The data below needs to be returned exactly, line for line.

BEGIN DATA BLOCK

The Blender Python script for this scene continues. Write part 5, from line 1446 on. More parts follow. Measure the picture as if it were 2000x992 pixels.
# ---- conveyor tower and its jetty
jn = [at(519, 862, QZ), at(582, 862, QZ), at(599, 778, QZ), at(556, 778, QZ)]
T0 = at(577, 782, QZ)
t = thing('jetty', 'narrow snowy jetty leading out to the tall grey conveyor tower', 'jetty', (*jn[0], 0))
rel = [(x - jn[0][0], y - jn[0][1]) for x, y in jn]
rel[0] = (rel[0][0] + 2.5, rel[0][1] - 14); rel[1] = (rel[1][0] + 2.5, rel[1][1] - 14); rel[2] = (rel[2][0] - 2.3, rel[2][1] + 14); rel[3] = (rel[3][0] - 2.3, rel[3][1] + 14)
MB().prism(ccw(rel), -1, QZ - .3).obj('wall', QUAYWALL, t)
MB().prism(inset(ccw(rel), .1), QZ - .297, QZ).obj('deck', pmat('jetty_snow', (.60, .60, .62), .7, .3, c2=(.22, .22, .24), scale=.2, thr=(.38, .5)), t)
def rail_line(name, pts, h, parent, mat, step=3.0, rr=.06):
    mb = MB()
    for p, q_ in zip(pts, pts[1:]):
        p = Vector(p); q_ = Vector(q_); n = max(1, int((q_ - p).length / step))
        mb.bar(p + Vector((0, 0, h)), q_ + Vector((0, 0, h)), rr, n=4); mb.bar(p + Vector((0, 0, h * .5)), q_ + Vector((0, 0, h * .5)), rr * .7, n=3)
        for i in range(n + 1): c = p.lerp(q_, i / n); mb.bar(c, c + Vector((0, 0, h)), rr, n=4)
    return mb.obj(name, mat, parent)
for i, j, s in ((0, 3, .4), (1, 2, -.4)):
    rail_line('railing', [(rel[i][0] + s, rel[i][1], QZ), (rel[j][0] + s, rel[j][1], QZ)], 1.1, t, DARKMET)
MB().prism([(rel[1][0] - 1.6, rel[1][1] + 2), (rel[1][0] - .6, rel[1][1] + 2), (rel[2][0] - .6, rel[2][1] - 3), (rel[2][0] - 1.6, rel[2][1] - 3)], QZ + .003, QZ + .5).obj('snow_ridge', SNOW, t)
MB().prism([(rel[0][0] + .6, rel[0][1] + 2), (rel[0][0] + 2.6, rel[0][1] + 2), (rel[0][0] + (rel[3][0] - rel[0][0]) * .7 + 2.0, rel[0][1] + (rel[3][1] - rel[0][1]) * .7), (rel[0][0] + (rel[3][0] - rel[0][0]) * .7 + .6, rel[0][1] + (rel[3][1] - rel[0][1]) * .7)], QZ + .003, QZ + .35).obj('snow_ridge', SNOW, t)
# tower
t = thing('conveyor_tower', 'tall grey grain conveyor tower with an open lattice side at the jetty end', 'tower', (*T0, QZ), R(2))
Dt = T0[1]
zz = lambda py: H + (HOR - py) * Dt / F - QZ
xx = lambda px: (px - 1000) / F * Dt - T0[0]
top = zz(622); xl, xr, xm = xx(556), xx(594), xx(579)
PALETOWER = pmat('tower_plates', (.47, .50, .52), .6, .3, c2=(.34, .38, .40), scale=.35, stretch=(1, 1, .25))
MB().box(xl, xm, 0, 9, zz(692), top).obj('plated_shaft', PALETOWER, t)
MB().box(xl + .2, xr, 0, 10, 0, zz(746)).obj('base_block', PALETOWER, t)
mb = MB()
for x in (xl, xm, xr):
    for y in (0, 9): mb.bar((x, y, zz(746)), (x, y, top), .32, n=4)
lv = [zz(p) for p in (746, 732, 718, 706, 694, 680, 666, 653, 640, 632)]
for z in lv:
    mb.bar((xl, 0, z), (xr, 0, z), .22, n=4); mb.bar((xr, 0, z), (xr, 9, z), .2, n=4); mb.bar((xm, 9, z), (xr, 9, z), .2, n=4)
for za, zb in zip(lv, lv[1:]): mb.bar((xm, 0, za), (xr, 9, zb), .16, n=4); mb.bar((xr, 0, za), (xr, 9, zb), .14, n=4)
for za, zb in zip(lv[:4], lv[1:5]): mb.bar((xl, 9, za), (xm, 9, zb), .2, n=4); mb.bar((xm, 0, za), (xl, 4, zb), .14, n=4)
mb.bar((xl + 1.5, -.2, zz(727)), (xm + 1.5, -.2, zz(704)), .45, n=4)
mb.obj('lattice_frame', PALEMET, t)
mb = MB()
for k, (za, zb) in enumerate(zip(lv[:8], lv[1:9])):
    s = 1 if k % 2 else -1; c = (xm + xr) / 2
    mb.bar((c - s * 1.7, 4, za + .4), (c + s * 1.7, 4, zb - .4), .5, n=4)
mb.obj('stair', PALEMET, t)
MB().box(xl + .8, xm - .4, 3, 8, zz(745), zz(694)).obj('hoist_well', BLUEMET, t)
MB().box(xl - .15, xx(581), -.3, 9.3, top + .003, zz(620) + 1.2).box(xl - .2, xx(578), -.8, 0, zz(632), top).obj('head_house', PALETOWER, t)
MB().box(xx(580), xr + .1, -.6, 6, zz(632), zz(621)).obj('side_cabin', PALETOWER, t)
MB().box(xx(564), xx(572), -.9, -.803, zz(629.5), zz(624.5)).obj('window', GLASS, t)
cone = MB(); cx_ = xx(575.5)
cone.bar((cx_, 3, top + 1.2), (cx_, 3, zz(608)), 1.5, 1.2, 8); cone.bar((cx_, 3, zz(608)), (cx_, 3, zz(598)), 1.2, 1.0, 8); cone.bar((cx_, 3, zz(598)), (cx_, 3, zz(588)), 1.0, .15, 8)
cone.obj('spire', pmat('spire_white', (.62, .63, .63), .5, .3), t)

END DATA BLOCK

TASK OUTPUT
The Blender Python script for this scene continues. Write part 5, from line 1446 on. More parts follow. Measure the picture as if it were 2000x992 pixels.
# ---- conveyor tower and its jetty
jn = [at(519, 862, QZ), at(582, 862, QZ), at(599, 778, QZ), at(556, 778, QZ)]
T0 = at(577, 782, QZ)
t = thing('jetty', 'narrow snowy jetty leading out to the tall grey conveyor tower', 'jetty', (*jn[0], 0))
rel = [(x - jn[0][0], y - jn[0][1]) for x, y in jn]
rel[0] = (rel[0][0] + 2.5, rel[0][1] - 14); rel[1] = (rel[1][0] + 2.5, rel[1][1] - 14); rel[2] = (rel[2][0] - 2.3, rel[2][1] + 14); rel[3] = (rel[3][0] - 2.3, rel[3][1] + 14)
MB().prism(ccw(rel), -1, QZ - .3).obj('wall', QUAYWALL, t)
MB().prism(inset(ccw(rel), .1), QZ - .297, QZ).obj('deck', pmat('jetty_snow', (.60, .60, .62), .7, .3, c2=(.22, .22, .24), scale=.2, thr=(.38, .5)), t)
def rail_line(name, pts, h, parent, mat, step=3.0, rr=.06):
    mb = MB()
    for p, q_ in zip(pts, pts[1:]):
        p = Vector(p); q_ = Vector(q_); n = max(1, int((q_ - p).length / step))
        mb.bar(p + Vector((0, 0, h)), q_ + Vector((0, 0, h)), rr, n=4); mb.bar(p + Vector((0, 0, h * .5)), q_ + Vector((0, 0, h * .5)), rr * .7, n=3)
        for i in range(n + 1): c = p.lerp(q_, i / n); mb.bar(c, c + Vector((0, 0, h)), rr, n=4)
    return mb.obj(name, mat, parent)
for i, j, s in ((0, 3, .4), (1, 2, -.4)):
    rail_line('railing', [(rel[i][0] + s, rel[i][1], QZ), (rel[j][0] + s, rel[j][1], QZ)], 1.1, t, DARKMET)
MB().prism([(rel[1][0] - 1.6, rel[1][1] + 2), (rel[1][0] - .6, rel[1][1] + 2), (rel[2][0] - .6, rel[2][1] - 3), (rel[2][0] - 1.6, rel[2][1] - 3)], QZ + .003, QZ + .5).obj('snow_ridge', SNOW, t)
MB().prism([(rel[0][0] + .6, rel[0][1] + 2), (rel[0][0] + 2.6, rel[0][1] + 2), (rel[0][0] + (rel[3][0] - rel[0][0]) * .7 + 2.0, rel[0][1] + (rel[3][1] - rel[0][1]) * .7), (rel[0][0] + (rel[3][0] - rel[0][0]) * .7 + .6, rel[0][1] + (rel[3][1] - rel[0][1]) * .7)], QZ + .003, QZ + .35).obj('snow_ridge', SNOW, t)
# tower
t = thing('conveyor_tower', 'tall grey grain conveyor tower with an open lattice side at the jetty end', 'tower', (*T0, QZ), R(2))
Dt = T0[1]
zz = lambda py: H + (HOR - py) * Dt / F - QZ
xx = lambda px: (px - 1000) / F * Dt - T0[0]
top = zz(622); xl, xr, xm = xx(556), xx(594), xx(579)
PALETOWER = pmat('tower_plates', (.47, .50, .52), .6, .3, c2=(.34, .38, .40), scale=.35, stretch=(1, 1, .25))
MB().box(xl, xm, 0, 9, zz(692), top).obj('plated_shaft', PALETOWER, t)
MB().box(xl + .2, xr, 0, 10, 0, zz(746)).obj('base_block', PALETOWER, t)
mb = MB()
for x in (xl, xm, xr):
    for y in (0, 9): mb.bar((x, y, zz(746)), (x, y, top), .32, n=4)
lv = [zz(p) for p in (746, 732, 718, 706, 694, 680, 666, 653, 640, 632)]
for z in lv:
    mb.bar((xl, 0, z), (xr, 0, z), .22, n=4); mb.bar((xr, 0, z), (xr, 9, z), .2, n=4); mb.bar((xm, 9, z), (xr, 9, z), .2, n=4)
for za, zb in zip(lv, lv[1:]): mb.bar((xm, 0, za), (xr, 9, zb), .16, n=4); mb.bar((xr, 0, za), (xr, 9, zb), .14, n=4)
for za, zb in zip(lv[:4], lv[1:5]): mb.bar((xl, 9, za), (xm, 9, zb), .2, n=4); mb.bar((xm, 0, za), (xl, 4, zb), .14, n=4)
mb.bar((xl + 1.5, -.2, zz(727)), (xm + 1.5, -.2, zz(704)), .45, n=4)
mb.obj('lattice_frame', PALEMET, t)
mb = MB()
for k, (za, zb) in enumerate(zip(lv[:8], lv[1:9])):
    s = 1 if k % 2 else -1; c = (xm + xr) / 2
    mb.bar((c - s * 1.7, 4, za + .4), (c + s * 1.7, 4, zb - .4), .5, n=4)
mb.obj('stair', PALEMET, t)
MB().box(xl + .8, xm - .4, 3, 8, zz(745), zz(694)).obj('hoist_well', BLUEMET, t)
MB().box(xl - .15, xx(581), -.3, 9.3, top + .003, zz(620) + 1.2).box(xl - .2, xx(578), -.8, 0, zz(632), top).obj('head_house', PALETOWER, t)
MB().box(xx(580), xr + .1, -.6, 6, zz(632), zz(621)).obj('side_cabin', PALETOWER, t)
MB().box(xx(564), xx(572), -.9, -.803, zz(629.5), zz(624.5)).obj('window', GLASS, t)
cone = MB(); cx_ = xx(575.5)
cone.bar((cx_, 3, top + 1.2), (cx_, 3, zz(608)), 1.5, 1.2, 8); cone.bar((cx_, 3, zz(608)), (cx_, 3, zz(598)), 1.2, 1.0, 8); cone.bar((cx_, 3, zz(598)), (cx_, 3, zz(588)), 1.0, .15, 8)
cone.obj('spire', pmat('spire_white', (.62, .63, .63), .5, .3), t)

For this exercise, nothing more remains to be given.